Sometimes, of course, the elephant in the room is the one thing you don’t see. So if you have spotted what I have failed to see, or if you’d just like to suggest someone as a possible Max Bruch of today, let me know at the email address below.
Double Concerto double
If you're a fan of Max Bruch, you will have been delighted to see that the Double Concerto for Viola and Clarinet was receiving its second Dublin performance in a year. The Irish Chamber Orchestra performed it at the National Concert Hall last April with Tabea Zimmermann and Jörg Widmann. Back then, Zimmermann and Widmann delivered the music with energetic glee. Last week, Rysanov and Finucane were altogether more genteel, careful and considered in comparison with the unbuttoned manner of the soloists with the ICO.

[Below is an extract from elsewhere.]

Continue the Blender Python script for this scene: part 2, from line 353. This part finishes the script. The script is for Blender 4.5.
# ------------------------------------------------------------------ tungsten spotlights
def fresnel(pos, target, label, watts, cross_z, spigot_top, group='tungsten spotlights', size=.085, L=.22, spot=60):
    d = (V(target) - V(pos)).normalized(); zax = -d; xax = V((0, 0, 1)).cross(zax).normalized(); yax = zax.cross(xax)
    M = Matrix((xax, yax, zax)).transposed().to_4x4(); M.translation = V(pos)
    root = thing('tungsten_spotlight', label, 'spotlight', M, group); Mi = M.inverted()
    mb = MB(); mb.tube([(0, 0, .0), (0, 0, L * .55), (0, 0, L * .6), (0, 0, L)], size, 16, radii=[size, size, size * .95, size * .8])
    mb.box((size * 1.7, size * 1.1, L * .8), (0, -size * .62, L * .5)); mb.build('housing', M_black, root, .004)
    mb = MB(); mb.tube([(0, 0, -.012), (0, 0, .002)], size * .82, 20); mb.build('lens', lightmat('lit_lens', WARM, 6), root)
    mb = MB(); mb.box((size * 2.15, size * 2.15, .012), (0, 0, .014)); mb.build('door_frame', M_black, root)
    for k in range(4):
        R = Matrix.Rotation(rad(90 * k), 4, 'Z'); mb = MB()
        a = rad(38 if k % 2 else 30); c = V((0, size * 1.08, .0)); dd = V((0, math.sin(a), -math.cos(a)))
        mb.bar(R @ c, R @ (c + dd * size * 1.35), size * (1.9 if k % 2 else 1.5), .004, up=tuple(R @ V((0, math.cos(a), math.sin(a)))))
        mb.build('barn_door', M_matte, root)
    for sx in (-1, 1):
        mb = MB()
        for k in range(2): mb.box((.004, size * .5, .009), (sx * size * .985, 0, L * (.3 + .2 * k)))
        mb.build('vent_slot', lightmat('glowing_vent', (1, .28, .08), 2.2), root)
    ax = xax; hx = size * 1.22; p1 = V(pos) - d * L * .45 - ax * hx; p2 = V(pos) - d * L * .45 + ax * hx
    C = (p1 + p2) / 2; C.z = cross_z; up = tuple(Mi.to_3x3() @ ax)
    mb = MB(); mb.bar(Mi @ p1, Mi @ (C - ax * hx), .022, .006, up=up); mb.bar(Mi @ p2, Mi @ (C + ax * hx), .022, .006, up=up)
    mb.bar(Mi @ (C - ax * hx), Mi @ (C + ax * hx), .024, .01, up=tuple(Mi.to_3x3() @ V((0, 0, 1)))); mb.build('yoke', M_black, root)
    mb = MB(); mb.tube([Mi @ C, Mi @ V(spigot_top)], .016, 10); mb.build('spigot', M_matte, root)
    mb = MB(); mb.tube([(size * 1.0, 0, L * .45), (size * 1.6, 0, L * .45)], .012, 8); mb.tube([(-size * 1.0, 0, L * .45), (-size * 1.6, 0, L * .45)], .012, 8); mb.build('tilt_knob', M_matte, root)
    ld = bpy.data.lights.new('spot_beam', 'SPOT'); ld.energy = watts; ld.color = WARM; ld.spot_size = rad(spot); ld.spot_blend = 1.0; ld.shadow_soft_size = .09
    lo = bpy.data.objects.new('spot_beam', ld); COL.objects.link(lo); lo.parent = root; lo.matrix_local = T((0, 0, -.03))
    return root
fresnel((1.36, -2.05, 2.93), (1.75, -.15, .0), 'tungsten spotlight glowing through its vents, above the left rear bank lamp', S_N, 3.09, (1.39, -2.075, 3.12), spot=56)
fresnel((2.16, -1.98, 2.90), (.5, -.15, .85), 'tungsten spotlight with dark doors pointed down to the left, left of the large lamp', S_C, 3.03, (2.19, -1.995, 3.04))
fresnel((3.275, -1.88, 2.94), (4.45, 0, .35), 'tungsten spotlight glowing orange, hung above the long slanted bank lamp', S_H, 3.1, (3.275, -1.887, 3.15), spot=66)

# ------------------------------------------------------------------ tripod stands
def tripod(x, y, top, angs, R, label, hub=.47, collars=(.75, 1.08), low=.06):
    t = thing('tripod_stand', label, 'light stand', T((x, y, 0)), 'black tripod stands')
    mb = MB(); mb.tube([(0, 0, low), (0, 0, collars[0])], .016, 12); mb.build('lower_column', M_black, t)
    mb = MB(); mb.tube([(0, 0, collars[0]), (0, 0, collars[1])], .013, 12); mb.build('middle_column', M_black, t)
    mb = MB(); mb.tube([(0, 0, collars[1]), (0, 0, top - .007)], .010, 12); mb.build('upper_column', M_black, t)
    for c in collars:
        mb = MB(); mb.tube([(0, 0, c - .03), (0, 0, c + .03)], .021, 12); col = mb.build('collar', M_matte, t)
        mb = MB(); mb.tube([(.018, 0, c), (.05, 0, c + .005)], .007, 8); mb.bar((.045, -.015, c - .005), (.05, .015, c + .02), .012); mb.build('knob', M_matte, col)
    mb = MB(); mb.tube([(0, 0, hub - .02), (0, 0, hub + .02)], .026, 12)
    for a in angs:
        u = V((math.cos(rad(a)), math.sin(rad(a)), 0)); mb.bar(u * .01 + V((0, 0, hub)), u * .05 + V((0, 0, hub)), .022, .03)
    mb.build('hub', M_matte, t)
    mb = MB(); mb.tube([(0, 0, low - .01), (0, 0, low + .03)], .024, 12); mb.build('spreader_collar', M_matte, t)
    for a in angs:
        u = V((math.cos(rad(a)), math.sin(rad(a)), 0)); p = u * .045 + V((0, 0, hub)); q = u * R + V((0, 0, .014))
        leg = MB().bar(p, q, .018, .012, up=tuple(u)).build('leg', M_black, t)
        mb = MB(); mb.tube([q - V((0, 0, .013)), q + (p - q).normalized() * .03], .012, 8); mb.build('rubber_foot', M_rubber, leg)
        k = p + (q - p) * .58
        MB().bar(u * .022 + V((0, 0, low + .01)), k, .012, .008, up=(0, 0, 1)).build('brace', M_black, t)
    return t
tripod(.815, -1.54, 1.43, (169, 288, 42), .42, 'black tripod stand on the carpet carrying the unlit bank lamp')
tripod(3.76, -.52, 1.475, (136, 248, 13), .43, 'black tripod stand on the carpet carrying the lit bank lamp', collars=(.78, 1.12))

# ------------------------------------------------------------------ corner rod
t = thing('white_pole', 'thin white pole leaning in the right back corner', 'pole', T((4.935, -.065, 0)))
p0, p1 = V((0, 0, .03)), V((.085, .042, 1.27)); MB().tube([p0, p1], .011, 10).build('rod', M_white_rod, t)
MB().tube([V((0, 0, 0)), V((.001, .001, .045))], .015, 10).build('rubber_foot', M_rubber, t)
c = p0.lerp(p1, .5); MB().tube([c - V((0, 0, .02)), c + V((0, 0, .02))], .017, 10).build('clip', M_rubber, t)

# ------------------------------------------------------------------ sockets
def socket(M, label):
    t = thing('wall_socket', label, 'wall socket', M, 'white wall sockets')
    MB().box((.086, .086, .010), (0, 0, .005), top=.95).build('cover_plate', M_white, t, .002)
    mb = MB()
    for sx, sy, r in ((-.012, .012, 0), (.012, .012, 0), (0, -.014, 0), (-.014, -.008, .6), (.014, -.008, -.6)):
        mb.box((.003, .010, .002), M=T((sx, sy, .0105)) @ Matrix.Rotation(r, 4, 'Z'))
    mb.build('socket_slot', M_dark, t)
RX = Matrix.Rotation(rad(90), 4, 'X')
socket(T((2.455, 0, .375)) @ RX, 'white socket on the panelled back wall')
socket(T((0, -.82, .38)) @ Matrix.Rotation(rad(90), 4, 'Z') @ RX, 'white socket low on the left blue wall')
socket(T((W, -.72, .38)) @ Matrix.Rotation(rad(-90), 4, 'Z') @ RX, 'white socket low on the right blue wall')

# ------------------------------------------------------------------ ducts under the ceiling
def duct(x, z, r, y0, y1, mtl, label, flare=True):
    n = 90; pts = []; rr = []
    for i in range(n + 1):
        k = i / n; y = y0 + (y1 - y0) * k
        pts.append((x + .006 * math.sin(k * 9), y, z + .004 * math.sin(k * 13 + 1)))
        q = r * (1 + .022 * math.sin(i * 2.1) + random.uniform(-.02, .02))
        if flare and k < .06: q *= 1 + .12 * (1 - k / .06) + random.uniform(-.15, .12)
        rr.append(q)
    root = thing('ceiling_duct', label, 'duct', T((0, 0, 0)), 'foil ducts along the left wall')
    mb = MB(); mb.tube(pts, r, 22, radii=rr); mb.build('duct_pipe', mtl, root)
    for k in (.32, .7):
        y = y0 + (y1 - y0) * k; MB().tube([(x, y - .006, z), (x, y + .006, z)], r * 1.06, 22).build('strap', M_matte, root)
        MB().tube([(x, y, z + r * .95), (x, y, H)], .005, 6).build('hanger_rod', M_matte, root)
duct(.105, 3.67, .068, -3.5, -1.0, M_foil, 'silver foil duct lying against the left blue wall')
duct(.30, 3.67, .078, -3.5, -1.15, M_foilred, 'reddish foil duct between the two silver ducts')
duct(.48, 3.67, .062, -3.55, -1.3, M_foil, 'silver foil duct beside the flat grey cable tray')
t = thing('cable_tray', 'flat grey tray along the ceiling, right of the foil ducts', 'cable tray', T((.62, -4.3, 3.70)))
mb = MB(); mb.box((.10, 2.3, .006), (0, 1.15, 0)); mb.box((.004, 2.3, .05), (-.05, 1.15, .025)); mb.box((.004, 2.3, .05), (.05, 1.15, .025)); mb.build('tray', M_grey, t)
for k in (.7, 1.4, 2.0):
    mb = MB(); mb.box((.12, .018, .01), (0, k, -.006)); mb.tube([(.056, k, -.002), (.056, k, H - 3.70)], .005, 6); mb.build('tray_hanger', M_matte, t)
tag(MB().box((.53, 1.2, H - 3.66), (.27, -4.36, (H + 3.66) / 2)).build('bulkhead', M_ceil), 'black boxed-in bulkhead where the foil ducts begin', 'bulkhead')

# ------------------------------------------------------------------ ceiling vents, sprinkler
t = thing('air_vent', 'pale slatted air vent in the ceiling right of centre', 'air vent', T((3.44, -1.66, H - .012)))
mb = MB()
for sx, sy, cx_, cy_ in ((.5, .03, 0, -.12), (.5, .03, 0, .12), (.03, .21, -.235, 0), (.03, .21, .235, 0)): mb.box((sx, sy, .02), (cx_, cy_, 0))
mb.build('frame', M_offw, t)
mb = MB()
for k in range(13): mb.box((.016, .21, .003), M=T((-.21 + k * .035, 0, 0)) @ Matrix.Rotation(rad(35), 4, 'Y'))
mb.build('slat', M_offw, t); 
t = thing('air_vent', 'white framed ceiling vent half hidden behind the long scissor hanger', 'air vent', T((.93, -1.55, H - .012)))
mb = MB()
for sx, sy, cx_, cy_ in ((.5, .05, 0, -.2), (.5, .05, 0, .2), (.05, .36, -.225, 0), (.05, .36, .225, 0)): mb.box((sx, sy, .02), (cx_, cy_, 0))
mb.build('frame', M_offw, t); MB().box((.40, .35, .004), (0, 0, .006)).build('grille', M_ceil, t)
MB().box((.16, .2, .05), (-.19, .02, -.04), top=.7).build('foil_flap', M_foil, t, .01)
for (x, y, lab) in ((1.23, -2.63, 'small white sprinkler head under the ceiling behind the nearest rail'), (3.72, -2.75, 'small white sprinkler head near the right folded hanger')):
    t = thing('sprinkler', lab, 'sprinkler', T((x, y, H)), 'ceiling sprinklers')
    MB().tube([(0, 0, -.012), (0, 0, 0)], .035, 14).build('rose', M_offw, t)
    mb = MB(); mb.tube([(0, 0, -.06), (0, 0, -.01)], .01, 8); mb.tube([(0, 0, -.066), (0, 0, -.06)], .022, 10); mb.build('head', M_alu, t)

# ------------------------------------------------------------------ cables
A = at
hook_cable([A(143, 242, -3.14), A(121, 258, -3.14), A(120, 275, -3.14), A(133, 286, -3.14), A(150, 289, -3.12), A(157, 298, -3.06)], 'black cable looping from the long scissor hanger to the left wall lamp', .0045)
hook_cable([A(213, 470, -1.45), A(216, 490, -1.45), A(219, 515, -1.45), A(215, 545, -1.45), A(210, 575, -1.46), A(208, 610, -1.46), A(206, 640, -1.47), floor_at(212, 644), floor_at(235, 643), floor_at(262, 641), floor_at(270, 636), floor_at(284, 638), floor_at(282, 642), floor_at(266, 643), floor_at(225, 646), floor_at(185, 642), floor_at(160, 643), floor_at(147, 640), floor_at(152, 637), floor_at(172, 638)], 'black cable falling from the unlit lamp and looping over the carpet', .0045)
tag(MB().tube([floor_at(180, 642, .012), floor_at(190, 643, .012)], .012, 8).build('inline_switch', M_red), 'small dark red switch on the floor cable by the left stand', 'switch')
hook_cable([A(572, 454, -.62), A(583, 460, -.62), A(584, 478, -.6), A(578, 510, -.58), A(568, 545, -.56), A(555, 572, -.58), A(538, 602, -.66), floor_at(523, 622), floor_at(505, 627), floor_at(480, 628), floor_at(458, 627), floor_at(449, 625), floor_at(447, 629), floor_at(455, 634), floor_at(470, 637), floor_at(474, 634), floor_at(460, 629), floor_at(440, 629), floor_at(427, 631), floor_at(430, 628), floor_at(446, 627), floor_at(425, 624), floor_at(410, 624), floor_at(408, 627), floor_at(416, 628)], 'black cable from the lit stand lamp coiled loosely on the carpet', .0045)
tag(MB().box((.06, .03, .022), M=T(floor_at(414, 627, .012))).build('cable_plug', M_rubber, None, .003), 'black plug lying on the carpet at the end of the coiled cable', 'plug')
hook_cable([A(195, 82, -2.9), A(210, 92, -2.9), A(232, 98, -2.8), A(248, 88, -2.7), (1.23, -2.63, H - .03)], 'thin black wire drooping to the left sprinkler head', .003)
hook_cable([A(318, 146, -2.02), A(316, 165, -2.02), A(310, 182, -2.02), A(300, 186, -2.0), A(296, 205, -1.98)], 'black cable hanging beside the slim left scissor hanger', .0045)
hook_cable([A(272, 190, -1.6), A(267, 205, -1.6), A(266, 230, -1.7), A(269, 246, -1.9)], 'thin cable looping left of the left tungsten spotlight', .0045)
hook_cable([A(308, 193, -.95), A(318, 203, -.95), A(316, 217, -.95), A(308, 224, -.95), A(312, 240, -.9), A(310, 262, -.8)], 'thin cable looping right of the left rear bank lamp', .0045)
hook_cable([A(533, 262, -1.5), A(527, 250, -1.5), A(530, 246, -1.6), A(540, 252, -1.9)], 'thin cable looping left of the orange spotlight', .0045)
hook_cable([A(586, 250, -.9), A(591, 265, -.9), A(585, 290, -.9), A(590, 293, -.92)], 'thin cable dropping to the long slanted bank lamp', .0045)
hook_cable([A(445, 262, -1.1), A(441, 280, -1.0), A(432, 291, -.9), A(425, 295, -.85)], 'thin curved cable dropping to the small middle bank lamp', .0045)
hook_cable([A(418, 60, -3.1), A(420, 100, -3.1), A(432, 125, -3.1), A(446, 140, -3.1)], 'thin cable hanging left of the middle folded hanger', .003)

Rysanov also played Bartók's late Viola Concerto with affecting directness and unflinching command. And conductor Alan Buribayev topped and tailed the programme with two early tone poems by Richard Strauss. The irrepressible Till Eulenspiegel sounded a little too scattergun on this occasion, but Buribayev was altogether finer in the more elevated Tod und Verklärung (Death and Transfiguration), music that surely would have given Bruch the shudders.
Free Horizons
The RTÉ National Symphony Orchestra's annual Horizons series of free lunchtime concerts, conducted by Gavin Maloney and focusing on programmes chosen by Irish composers, opened on January 13th. Gráinne Mulvey adopted what she described as a multigenerational approach, including a piece by one of her pupils (David Bremner's Gap Static), another by one of her teachers (Nicola LeFanu's Threnody), and two by herself (Diffractions and the Cello Concerto Excursions and Ascents). All were written in 2014, and all were being heard for the first time.
Mulvey’s two pieces are among a number of works she has written that relate to the work of the 19th-century physicist John Tyndall, with whom she shares the birthplace of Leighlinbridge, Co Carlow.
The most substantial of last week's works, the Cello Concerto, was the least satisfactory. Mulvey is a composer who lives in the world of advanced performing techniques and exploratory sound effects, but these concerns didn't make for effective writing for her soloist, the leader of the orchestra's cello section, Martin Johnson.
Her familiar big-boned style was better represented in the shorter Diffractions. Bremner's Gap Static had a wry, étude-like quality. And LeFanu's Threnody, inspired by the character Astynax from Brendan Kennelly's adaptation of Euripides's The Trojan Women, was quietly gripping.